Specifically, the program is illegal for its violation of the Foreign Intelligence Surveillance Act (FISA), which was passed by Congress in 1978 so there would be clear rules regarding surveillance of foreign entities and individuals in the United States. This was in response to revelations of widespread government surveillance, including the program COINTELPRO, which targeted black rights and anti-war activists.
FISA was amended by the 2001 Patriot Act to be more lenient in allowing government surveillance. However, in 2005, The New York Times uncovered the fact that President Bush had ordered FISA to be bypassed completely in the surveillance process.
President Obama’s defense of the program ought to raise concerns among those who elected him. On civil liberties, says Santa Cruz Mayor and community studies professor Mike Rotkin, the Obama administration has “a mixed record.”
“I would not be surprised to find them contesting the latest decision and pushing it to a higher level,” said Rotkin, who has served on Santa Cruz’s American Civil Liberties Union board for 10 years. “And, unfortunately, if they get to the current Supreme Court, we’re going be in big trouble.”
The Obama administration argued in court that the surveillance program constituted an important “state secret,” and that for the courts to examine it would endanger national security.
“But anything can be a state secret,” Rotkin protests. “There still needs to be judicial review of state secrets. They could get warrants that would be subject to limitations based on state secret needs … they’re not doing that, and that’s what’s scary here. ‘We want to wiretap this guy. We’re not going to tell anybody who he is, why we’re doing it … nobody will know anything, we’re just going to go wiretapping. And, trust us, we wouldn’t do it if it weren’t important to the state.’ What kind of limitation is that? I mean, where’s the line between that and fascism? State power should not be unbridled. It needs to be limited in significant ways.”

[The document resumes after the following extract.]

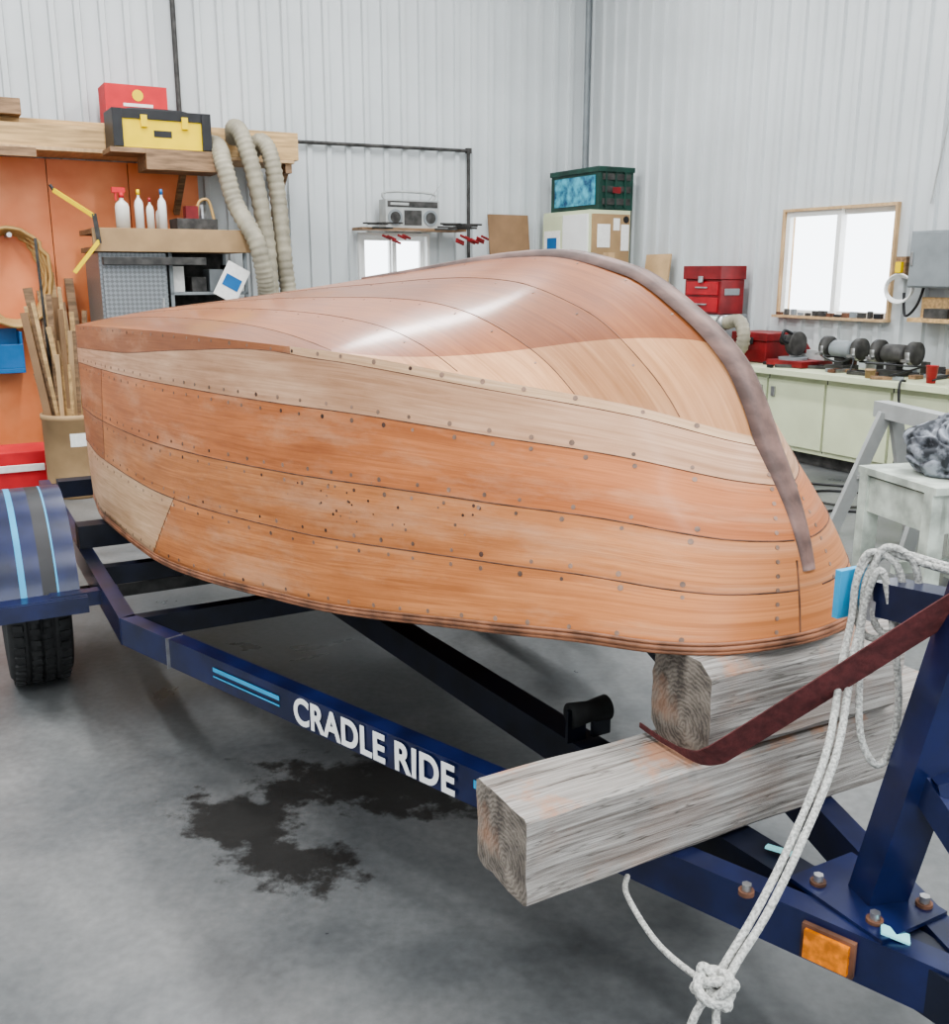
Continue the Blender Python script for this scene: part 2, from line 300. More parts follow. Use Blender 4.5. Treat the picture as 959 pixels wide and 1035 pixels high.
def window(name,frame,x0,x1,z0,z1,sgn,fm,t):
    b=MB(name); y0,y1=(-.04*1,.10)
    if sgn>0: y0,y1=-.10,.04
    b.bb(x0-t,x0,y0,y1,z0-t,z1+t,fm); b.bb(x1,x1+t,y0,y1,z0-t,z1+t,fm); b.bb(x0,x1,y0,y1,z1,z1+t,fm); b.bb(x0-t*1.2,x1+t*1.2,y0-(.05 if sgn<0 else 0),y1+(.05 if sgn>0 else 0),z0-t,z0,fm)
    yc=(y0+y1)/2
    def fr(a,c,yy,w=.045):
        b.bb(a,a+w,yy-.02,yy+.02,z0,z1,'white'); b.bb(c-w,c,yy-.02,yy+.02,z0,z1,'white'); b.bb(a+w,c-w,yy-.02,yy+.02,z0,z0+w,'white'); b.bb(a+w,c-w,yy-.02,yy+.02,z1-w,z1,'white')
    mid=(x0+x1)/2
    fr(x0,mid+.03,yc-.022); fr(mid-.03,x1,yc+.022)
    b.done(frame)
RW=(ROOM[0],ROOM[1],ROOM[2]+math.pi/2)
window('window_1',ROOM,*WB,-1,'white',.03)
window('window_2',RW,*WR,1,'ply',.022)
# ------------------------------------------------------------------ BOAT
Lb=3.33; S0=.14
T_bs=[(0,0),(.015,.11),(.06,.22),(.17,.32),(.5,.42),(1.2,.56),(2.14,.69),(2.8,.68),(3.33,.61)]
T_zs=[(0,.83),(.2,.822),(.5,.775),(1.2,.66),(2.14,.585),(3.33,.55)]
T_bc=[(.14,0),(.2,.072),(.34,.185),(.6,.345),(1.08,.51),(1.7,.615),(2.5,.65),(3.33,.62)]
T_zc=[(.14,1.185),(.34,1.243),(.6,1.28),(1.08,1.318),(1.7,1.325),(2.5,1.312),(3.33,1.285)]
T_zk=[(.14,1.185),(.18,1.26),(.237,1.335),(.364,1.425),(.55,1.508),(.84,1.550),(1.64,1.497),(2.95,1.395),(3.33,1.37)]
def sidept(t,g):
    ss=Lb*g; sc=S0+(Lb-S0)*g
    P=V((interp(T_bs,ss,True),ss,interp(T_zs,ss))); Q=V((interp(T_bc,sc),sc,interp(T_zc,sc)))
    R=P.lerp(Q,t); k=math.sin(math.pi*t)
    R.x+=.006*k*min(1,ss/.4)+.012*math.sin(math.pi*min(1,t*1.4))*min(1,math.sqrt(ss/.06))*max(0,1-ss/.5); R.y-=.025*k*(1-g)**8
    return R
def botn(s): 
    k=min(1,max(0,(s-1.4)/1.9)); return 1.0+.45*k*k*(3-2*k)
def botpt(q,g):
    q=min(1.0,max(0.0,q))
    s=S0+(Lb-S0)*g; bc=interp(T_bc,s); zc=interp(T_zc,s); zk=interp(T_zk,s)
    return V((bc*(1-q),s,zc+(zk-zc)*(1-(1-q)**botn(s))))
T_s4=[(0,.955),(.30,.965),(.36,.975),(.52,.935),(.75,.885),(1,.875)]
def seam_t(i,g): return [0,.25+.09*g,.50+.03*g,.77+.02*g,interp(T_s4,g),1][i]
NU=150
US=[ (k/NU)**1.7 for k in range(NU+1)]
ORG=(.58,.245,.098); ORG2=(.50,.188,.072); PALE=(.60,.38,.25); PALE2=(.70,.49,.32); AMB=(.33,.112,.034); LTB=(.62,.335,.17); BAND=(.36,.14,.06)
def sc3(c,k): return tuple(min(1,x*k) for x in c)
bm=bmesh.new(); cl=bm.loops.layers.float_color.new('Col'); uvl=bm.loops.layers.uv.new('UVMap')
def bface(ps,uvs,col,mi,sx):
    vs=[bm.verts.new((-p.x*sx,p.y,p.z)) for p in ps]
    if sx<0: vs=vs[::-1]; uvs=uvs[::-1]
    f=bm.faces.new(vs); f.material_index=mi; f.smooth=True
    for l,uv in zip(f.loops,uvs): l[cl]=(*col,1); l[uvl].uv=uv
rows=[]
for i in range(5):
    n=[8,8,8,5,2][i]
    for k in range(n): rows.append((i,k/n))
rows.append((4,1.0))
def trow(r,g): 
    i,f=r; return seam_t(i,g)*(1-f)+seam_t(i+1,g)*f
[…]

Mayor Rotkin said more than once in his interview with me that he did not think President Obama was a fascist, and that the Obama administration has been far better than Bush’s. I agree with him, although some on the left, such as Ted Rall, President of the Association of American Editorial Cartoonists, have become so frustrated with Obama that they have deemed him even worse than his predecessor.
But Obama is better than Bush. His recent actions regarding health care and nuclear weapons prove this. However, his continuation of Bush-era civil liberties abuses like warrantless wiretapping have not been his only failure — his escalation of the war in Afghanistan is one of the biggest examples. I only ask that students think about the president’s policies before they put on their campaign T-shirts from 2008, and that they continue to fight for causes they believe in, not just politicians.